特集・研究紹介

工学研究院・工学院の
先駆的な技術を発信します。

No.419 2019年07月号

北大総合博物館へ行こう!工学部展示で研究体験

おすすめ展示 01

元素の音色 Tone of Metals

金属の音や響きが物語る
材料固有の特性に耳を傾けて

材料科学部門 先端高温材料工学研究室
准教授
林 重成

[PROFILE]

出身高校
大阪府立市岡高等学校
研究分野
耐熱合金
研究テーマ
高温酸化・腐食

金属固有の音色や響き
その違いに法則あり

皆さんは、綺麗な音色を奏でる鉄琴は、鉄だけでなくアルミニウムでも作られていることを知っていましたか?鉄琴の設計者が様々な金属をたたいて楽器にふさわしい良い音色を奏でる素材を探したのでしょうか。鉄琴と呼ばれるのに、実はアルミニウム製の鉄琴もあるわけです。

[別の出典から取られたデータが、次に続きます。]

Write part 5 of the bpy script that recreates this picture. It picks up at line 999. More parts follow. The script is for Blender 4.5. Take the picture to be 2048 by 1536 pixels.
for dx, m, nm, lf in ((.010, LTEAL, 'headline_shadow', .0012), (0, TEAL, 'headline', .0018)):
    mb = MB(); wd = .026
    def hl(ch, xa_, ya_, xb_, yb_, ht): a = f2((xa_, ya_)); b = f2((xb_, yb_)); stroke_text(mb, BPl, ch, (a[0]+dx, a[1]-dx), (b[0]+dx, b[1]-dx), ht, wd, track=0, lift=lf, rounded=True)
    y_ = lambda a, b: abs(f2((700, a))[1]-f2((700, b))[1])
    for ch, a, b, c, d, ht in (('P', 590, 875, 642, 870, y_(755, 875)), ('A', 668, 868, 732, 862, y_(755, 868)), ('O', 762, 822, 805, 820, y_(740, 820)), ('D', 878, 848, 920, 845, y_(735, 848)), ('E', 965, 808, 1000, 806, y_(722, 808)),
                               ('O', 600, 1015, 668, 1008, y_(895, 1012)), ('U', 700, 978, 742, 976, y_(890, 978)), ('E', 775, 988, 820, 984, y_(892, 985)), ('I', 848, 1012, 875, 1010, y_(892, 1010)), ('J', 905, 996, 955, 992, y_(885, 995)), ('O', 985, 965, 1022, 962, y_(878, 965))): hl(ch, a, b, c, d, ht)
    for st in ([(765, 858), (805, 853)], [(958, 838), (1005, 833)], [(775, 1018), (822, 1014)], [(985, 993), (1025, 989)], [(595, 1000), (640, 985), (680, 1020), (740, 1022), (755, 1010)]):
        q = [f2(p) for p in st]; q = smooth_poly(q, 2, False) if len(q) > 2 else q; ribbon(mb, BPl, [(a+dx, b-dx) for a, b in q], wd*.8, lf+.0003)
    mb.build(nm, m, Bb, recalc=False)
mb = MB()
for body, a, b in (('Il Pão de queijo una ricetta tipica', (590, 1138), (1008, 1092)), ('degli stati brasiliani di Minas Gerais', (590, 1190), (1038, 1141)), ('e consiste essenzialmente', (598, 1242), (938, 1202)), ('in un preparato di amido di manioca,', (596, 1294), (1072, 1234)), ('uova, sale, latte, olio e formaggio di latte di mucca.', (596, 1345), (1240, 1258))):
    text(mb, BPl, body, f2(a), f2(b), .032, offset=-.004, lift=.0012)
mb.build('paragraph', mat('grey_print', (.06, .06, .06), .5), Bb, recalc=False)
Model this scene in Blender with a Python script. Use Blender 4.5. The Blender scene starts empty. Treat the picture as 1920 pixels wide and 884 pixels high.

鉄琴をたたくと綺麗で澄んだ音がしますが、その音色は金属の持つ特性と強く関係しています。たたいた金属の振動が空気中を伝わり鼓膜を震わせて、我々は音として認識できます。それぞれの金属に固有振動数(共振周波数)があり、さらに、振動の減衰挙動は金属によって異なるため、様々な金属をたたいた時の音は、異なる音色や響きとして聞こえるわけです。

金属固有の物性値としてヤング率E、密度 ρ、内部摩擦Qがあります。物質が変形する際、応力と歪(応力面に垂直方向)には比例関係が成立します(フックの法則)。その際の比例定数をヤング率(縦弾性係数)といい、ヤング率と密度は、物質の固有振動数fと以下の式で結びつけられます。

f=α2/2πL √EI/ρA

このときのαは境界条件に基づく定数であり、Lは物質の長さ、Iは断面二次モーメント、Aは物質の断面積です。この式から、ヤング率が高い金属は固有振動数が高い、すなわち高い音を奏でることがわかります。また、物質内部で振動のエネルギーが熱エネルギーに転換して失われる内部摩擦の面から考えると、内部摩擦が小さな金属ほど音は長く響くことになります。

総合博物館で鉄琴体験
素材の特性を想像する

図1 異なる金属製の鉄琴 Figure 1 : Metallophone made by different metals.

今回、北大総合博物館に同じサイズの異なる金属を用いて作った鉄琴を展示することとなりました(図1)。この鉄琴は実際にたたいて金属の音を体験することができます。同時に音板に使われている素材を円柱にしたものを実際に持って重さの違いを実感することもできます(図2)。鉄琴をたたいて聞こえる音は、材料の特性そのものです。皆さんが好む音はそれぞれ違うと思いますが、素材それぞれの音を聞いて、金属材料の特性を想像し、それぞれの金属が何かを考えてみてください。

図2 いろいろな金属(プラスチック)の色と重さ Figure 2 : Color and weight of different materials.

Check!

博物館展示 ここが見どころ!
銅やチタン、アルミニウムなどさまざまな金属の音板を試せる鉄琴を博物館展示のために制作。響きの長さや音の高低の違いにも注目してほしい。